Glenn Miller's induction has brought me unspeakable relief. It's not his music, and certainly Miller himself is not that distasteful to me. At last, however, I shall have peace. No more people are going to ask me, with an irritated edge in their voice, "But why don't you like Glenn Miller?"
A question like that can cause one of three reactions in a swing critic: insanity, high blood pressure, or a shrug. All this is old hat to the boys in the know, but there comes a time when a would-be swing critic wants to get the subject of Glenn Miller off his chest, once and for all.
The whole matter can be answered with a question: "What do you expect from a swing band?" If you expect dance music, the latest pop tunes, and a few rhythmic novelties, Miller's your man. But considering the past achievements of other bands, a critic has the right to expect more than that. Even if your tastes are confined to popular songs, Artie Shaw had infinitely better selection. Miller plugs anything the publishers are behind; Shaw plugged good old tunes if he couldn't find any good new ones.

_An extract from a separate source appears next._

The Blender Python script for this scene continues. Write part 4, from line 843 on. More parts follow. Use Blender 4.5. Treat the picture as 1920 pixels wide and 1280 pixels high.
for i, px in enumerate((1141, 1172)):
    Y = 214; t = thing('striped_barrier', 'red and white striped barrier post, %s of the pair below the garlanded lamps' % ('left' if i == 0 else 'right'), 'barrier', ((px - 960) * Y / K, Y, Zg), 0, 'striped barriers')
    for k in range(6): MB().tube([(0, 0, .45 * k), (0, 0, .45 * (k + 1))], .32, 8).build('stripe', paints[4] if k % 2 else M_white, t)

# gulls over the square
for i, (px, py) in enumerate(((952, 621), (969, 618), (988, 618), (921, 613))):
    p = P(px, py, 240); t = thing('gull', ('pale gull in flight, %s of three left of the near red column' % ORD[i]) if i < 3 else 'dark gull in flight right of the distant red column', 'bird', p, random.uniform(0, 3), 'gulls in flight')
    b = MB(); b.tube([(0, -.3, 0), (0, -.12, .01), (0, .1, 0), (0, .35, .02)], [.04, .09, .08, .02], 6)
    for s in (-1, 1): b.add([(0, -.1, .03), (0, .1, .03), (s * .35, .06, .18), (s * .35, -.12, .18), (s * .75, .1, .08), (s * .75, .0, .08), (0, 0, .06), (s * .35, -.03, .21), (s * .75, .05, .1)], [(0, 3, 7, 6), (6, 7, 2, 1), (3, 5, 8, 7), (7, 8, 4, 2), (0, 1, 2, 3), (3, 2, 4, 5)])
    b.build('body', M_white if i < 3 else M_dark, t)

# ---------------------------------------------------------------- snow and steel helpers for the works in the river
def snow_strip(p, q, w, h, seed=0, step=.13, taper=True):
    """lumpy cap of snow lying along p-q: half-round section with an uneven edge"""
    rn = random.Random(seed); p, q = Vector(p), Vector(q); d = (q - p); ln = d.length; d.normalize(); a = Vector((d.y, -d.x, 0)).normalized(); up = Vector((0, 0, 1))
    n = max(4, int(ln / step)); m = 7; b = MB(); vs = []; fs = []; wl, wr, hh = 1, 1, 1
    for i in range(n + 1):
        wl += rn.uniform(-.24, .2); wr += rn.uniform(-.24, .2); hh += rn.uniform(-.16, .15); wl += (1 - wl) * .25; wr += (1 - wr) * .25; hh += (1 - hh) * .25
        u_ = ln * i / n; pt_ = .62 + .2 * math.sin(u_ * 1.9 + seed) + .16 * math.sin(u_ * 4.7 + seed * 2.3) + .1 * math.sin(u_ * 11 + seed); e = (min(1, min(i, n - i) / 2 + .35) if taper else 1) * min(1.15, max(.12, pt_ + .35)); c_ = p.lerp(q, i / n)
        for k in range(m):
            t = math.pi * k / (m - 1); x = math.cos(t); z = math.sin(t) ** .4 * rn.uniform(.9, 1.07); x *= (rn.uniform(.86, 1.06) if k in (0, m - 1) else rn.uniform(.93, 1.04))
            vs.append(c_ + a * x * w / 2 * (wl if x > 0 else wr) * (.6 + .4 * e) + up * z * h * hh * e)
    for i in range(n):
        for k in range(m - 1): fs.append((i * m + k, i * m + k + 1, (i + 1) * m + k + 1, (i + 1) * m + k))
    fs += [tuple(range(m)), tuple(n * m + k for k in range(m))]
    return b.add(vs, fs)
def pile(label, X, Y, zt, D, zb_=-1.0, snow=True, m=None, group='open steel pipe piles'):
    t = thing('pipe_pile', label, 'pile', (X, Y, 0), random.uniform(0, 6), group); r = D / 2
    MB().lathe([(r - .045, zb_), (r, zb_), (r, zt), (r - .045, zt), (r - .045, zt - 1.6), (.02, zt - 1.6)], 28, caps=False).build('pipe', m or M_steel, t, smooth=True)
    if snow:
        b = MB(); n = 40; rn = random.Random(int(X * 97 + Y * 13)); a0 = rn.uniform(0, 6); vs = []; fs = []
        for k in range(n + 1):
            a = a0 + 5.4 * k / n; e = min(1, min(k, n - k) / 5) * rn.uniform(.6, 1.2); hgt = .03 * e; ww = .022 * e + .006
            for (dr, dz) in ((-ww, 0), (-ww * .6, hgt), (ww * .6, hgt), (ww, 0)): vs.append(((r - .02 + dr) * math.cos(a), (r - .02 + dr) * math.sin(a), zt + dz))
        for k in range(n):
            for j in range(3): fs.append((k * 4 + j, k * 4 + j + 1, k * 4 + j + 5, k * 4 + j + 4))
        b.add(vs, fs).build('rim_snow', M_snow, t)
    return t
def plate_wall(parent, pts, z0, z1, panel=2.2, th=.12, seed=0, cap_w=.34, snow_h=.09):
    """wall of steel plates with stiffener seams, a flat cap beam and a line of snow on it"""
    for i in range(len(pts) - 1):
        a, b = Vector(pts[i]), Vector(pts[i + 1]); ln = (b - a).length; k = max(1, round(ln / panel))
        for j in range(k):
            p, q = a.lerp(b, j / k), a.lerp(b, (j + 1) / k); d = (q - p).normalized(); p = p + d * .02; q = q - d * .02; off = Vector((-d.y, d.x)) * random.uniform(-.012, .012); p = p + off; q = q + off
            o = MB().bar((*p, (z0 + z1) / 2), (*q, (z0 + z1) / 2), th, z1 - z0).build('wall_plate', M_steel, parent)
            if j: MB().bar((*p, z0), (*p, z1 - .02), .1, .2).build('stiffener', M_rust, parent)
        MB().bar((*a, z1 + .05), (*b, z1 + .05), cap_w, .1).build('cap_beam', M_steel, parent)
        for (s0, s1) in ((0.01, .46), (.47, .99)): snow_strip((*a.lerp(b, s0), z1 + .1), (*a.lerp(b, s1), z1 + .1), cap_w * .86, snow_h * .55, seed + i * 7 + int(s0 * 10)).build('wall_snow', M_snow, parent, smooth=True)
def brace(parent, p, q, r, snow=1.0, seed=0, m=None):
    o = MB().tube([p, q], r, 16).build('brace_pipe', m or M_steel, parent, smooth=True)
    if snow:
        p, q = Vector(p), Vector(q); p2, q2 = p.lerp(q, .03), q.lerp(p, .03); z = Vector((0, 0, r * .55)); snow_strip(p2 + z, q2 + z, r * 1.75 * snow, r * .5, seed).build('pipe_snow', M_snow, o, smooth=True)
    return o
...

While we still have records, though, they should serve a better purpose than merely dinning a tune into people's heads. Throwing away Goodman's "Somebody Else Is Taking My Place," once you've tired of the tune, is like turning Beethoven's Fifth in for scrap because you know the ... theme. There's more to Goodman's record than the melody, the words, and Peggy Lee. After a lull of two months, it can be unexpectedly exciting. You can trace this to this arrangement (Eddie Sauter's?), which is distinctly first-rate. If Goodman had played the tune as specified by the publishers, it probably would have died a-borning. As the facts go, the record was Goodman's first hit in ages.
When it comes to arrangements, you can take your choice of simple, like Bob Crosby, complicated like Ellington, or in-between, like Goodman. If you have simple arrangements, you should have simple instrumentation. Only Miller has simple arrangements and lush instrumentation. To make matters worse, they're simple to the point of being banal. Certainly his pop tunes are turned out according to formula. On the rhythmic numbers you get more variety, but usually the interesting parts are cribbed from Ellington. Compare "American Patrol" as interpreted by Miller and by Muggsy Spanier. It's one of Miller's better records beyond a doubt, but its pretentiousness isn't worth peanuts alongside of Spanier's more modest efforts.
Arrangements are only half of the situation; you have to have good soloists in your band, even if they don't take solos. This is amply illustrated by Goodman's band at its peak. At this time he had just about the finest white soloists in the country, but his records concentrate on the arrangements and feature only scattered solos. Yet these records contain the most spirited playing any big white band has put on wax. Miller can only lay claim to Bobby Hackett and possibly Billy May as definitely first rate improvisers, although little of their work with him justifies it. The rest of the men in the band, and that includes Tex Beneke, are all facile soloists with few ideas and little individuality. If Miller devoted a whole record to a Beneke solo, you'd soon find out.
Even if arrangements and soloists were not enough, I'd disqualify Miller purely on the grounds of spirit. The band puts on a good show, waving those horns around on "In the Mood," but Lunceford did it much better, and made better music to boot. The men play crisply and cleanly; there's too much perfection as a matter of fact. But none of it adds up to spirit.